[What to work on]
Reproduce exactly the lines from the one containing "iy1+T, zc)), 'wood_in', u)" down to the one containing "zc+T)), 'wood_in', u)", including both of those lines, and nothing else.

───── Information provided ─────

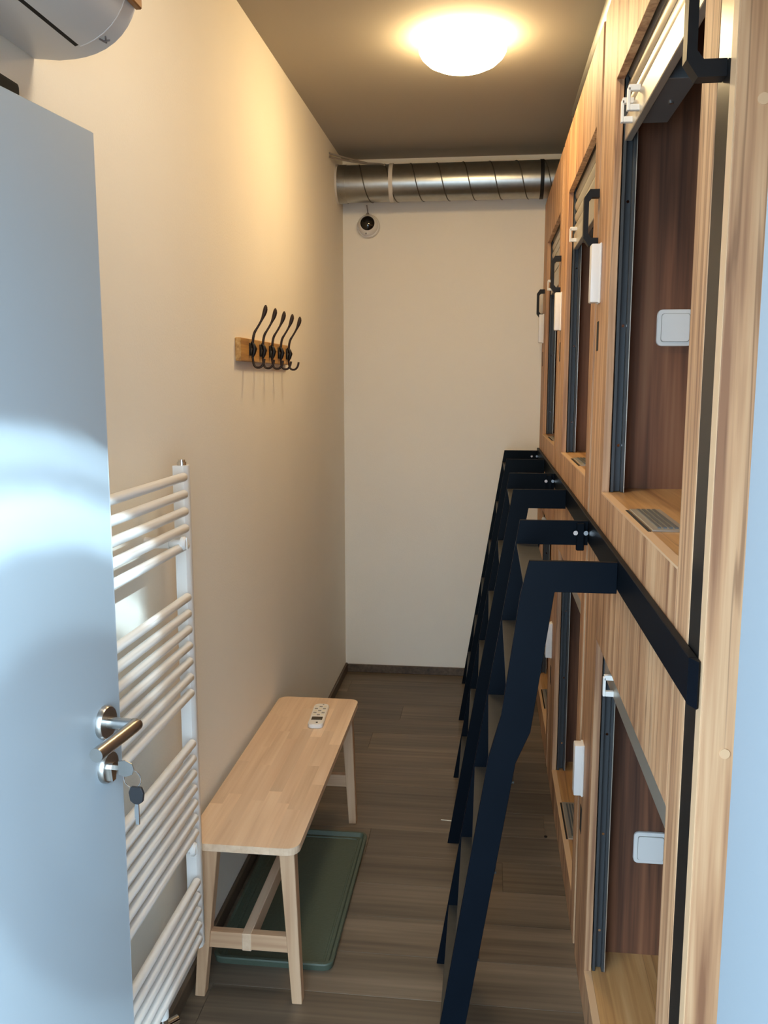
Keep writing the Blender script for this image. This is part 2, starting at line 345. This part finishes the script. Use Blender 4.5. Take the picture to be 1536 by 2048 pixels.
for n, (a, c, p, q) in enumerate(COLS):
    u = thing('bunk_unit', (F, a, 0), NAMES[n], 'bunk', 'bunk units along the right side')
    X1 = F+T
    # face panels
    obj('stile', B((F, a, 0), (X1, p-.0006, ZT), .0012), 'wood_v', u)
    obj('stile', B((F, q+.0006, 0), (X1, c, ZT), .0012), 'wood_v', u)
    obj('top_panel', B((F, p, OPT), (X1, q, ZT), .0012), 'wood_v', u)
    obj('middle_panel', B((F, p, MIDT), (X1, q, SILL-.0005), .0006), 'wood_v', u)
    obj('bottom_panel', B((F, p, 0), (X1, q, LSILL-.0005), .0006), 'wood_v', u)
    obj('roof_panel', B((X1, a, ZT-T), (XB, c, ZT)), 'wood_h', u)
    iy0, iy1 = a+.012, q+.085
    for (zs, zc, nm) in ((SILL, 2.47, 'upper'), (LSILL, 1.20, 'lower')):
        sh = obj('sleeping_deck', B((X1, iy0, zs-.018), (XB, iy1, zs)), 'wood_h', u)
        obj('edge_band', B((F-.0004, p+.0006, zs-.0035), (X1-.0005, q-.0006, zs+.0004)), 'edge_band', sh)
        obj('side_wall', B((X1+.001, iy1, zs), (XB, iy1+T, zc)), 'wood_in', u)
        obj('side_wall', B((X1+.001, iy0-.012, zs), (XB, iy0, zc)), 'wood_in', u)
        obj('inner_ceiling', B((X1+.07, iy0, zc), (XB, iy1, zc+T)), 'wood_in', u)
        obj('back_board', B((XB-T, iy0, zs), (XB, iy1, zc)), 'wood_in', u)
        zo = OPT if nm == 'upper' else MIDT
        # guide rails
        for yy, sg in ((q, 1), (p, -1)):
            g = obj('guide_rail', B((.2925, yy, zs+.001), (.2990, yy+sg*.030, zo+.05)).box((.2990, yy+sg*.018, zs+.001), (.3150, yy+sg*.030, zo+.05)).box((.3150, yy-sg*.002, zs+.001), (.3215, yy+sg*.030, zo+.05), .001), 'rail_steel', u)
            if sg == 1:
                obj('rail_lip', B((.3215, yy-.003, zs+.001), (.3235, yy+.030, zo+.05)), 'alu', g)
                for f in (.12, .42, .72):
                    obj('screw', MB().cyl((.309, yy+.018, zs+f*(zo-zs)), (.309, yy+.0155, zs+f*(zo-zs)), .0035, seg=10), 'chrome', g)
        opened = {('upper', 0): 2.165, ('upper', 1): 2.10, ('upper', 2): 2.05}.get((nm, n), .915)
        s = shutter(u, p, q, opened, zo+.06, WORDS[n])
        yc = (p+q)/2
        if nm == 'upper':
            clip(s, q-.105, opened+.012); clip(s, q-.19, opened+.012) if n == 0 else None
            lk = obj('latch_box', B((.312, q-.40, opened+.006), (.365, q-.12, opened+.05), .001), 'alu_dark', s)
            obj('screw', MB().cyl((.345, q-.26, opened+.006), (.345, q-.26, opened+.003), .005, seg=12), 'chrome', lk)
        else:
            clip(s, q-.16, opened+.004)
        # vent grille in the deck
        gy = p+.30
        vg = obj('vent_grille', B((F+.018, gy, zs), (F+.080, gy+.26, zs+.004), .001), 'alu', u)
        for k in range(4): obj('grille_bar', B((F+.030+k*.010, gy+.015, zs+.004), (F+.036+k*.010, gy+.245, zs+.0065)), 'alu_dark', vg)
        obj('grille_slot', B((F+.0105, gy, zs), (F+.0165, gy+.26, zs+.0012)), 'black_gap', vg)
        # light switch on the far inner wall (wall mounted, one per bunk)
        zsw = 1.757 if nm == 'upper' else .424
        sw = thing('light_switch', (.440, iy1, zsw), f'white light switch inside the {nm} bunk of the {WORDS[n]} unit', 'switch', 'light switches inside the bunks')
        r = .012; hw = .043
        def rr(hw, hh, r, cx, cz):
            P = []
            for sx, sz, t0 in ((1, 1, 0), (-1, 1, 90), (-1, -1, 180), (1, -1, 270)):
                for t in range(0, 91, 30): P.append((cx+sx*(hw-r)+r*math.cos(math.radians(t0+t)), cz+sz*(hh-r)+r*math.sin(math.radians(t0+t))))
            return P
        obj('plate', MB().prism(rr(hw, hw, .012, .440, zsw), 1, iy1-.010, iy1, .0015), 'white_plastic', sw, smooth=True)
        obj('gap_line', MB().prism(rr(.0335, .0335, .006, .440, zsw), 1, iy1-.0106, iy1-.0100), 'key_grey', sw)
        obj('rocker', MB().prism(rr(.0325, .0325, .006, .440, zsw), 1, iy1-.0135, iy1-.0104, .0008), 'white_plastic', sw, smooth=True)
        # lock box and card slot on the far stile
        yl = c-.085 if n < 2 else c-.14
        zb = 1.825 if nm == 'upper' else .520
        lockbox(yl, zb, u)
        obj('key_slot', B((F-.0010, yl+.015, zb-.118), (F+.0006, yl+.048, zb-.045)), 'black_gap', u)
    if n == 0:
        ep = obj('end_panel', B((F+.001, 1.098, 0), (XB, 1.1225, ZT), .001), 'wood_v', u)
        obj('edge_band', B((F-.0005, 1.0985, .001), (F+.001, 1.122, ZT-.001)), 'edge_band', ep)
        for zz in (1.947, 1.165, .40): obj('dowel_cap', MB().cyl((.3035, 1.098, zz), (.3035, 1.0965, zz), .0066, seg=20), 'edge_band', ep)
        handle(1.152, 1.986, u, .225)
    if n < 2: handle(c+.02, 1.975, u)
    else: handle(c-.125, 1.95, u)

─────

[Solution to this problem]
        obj('side_wall', B((X1+.001, iy1, zs), (XB, iy1+T, zc)), 'wood_in', u)
        obj('side_wall', B((X1+.001, iy0-.012, zs), (XB, iy0, zc)), 'wood_in', u)
        obj('inner_ceiling', B((X1+.07, iy0, zc), (XB, iy1, zc+T)), 'wood_in', u)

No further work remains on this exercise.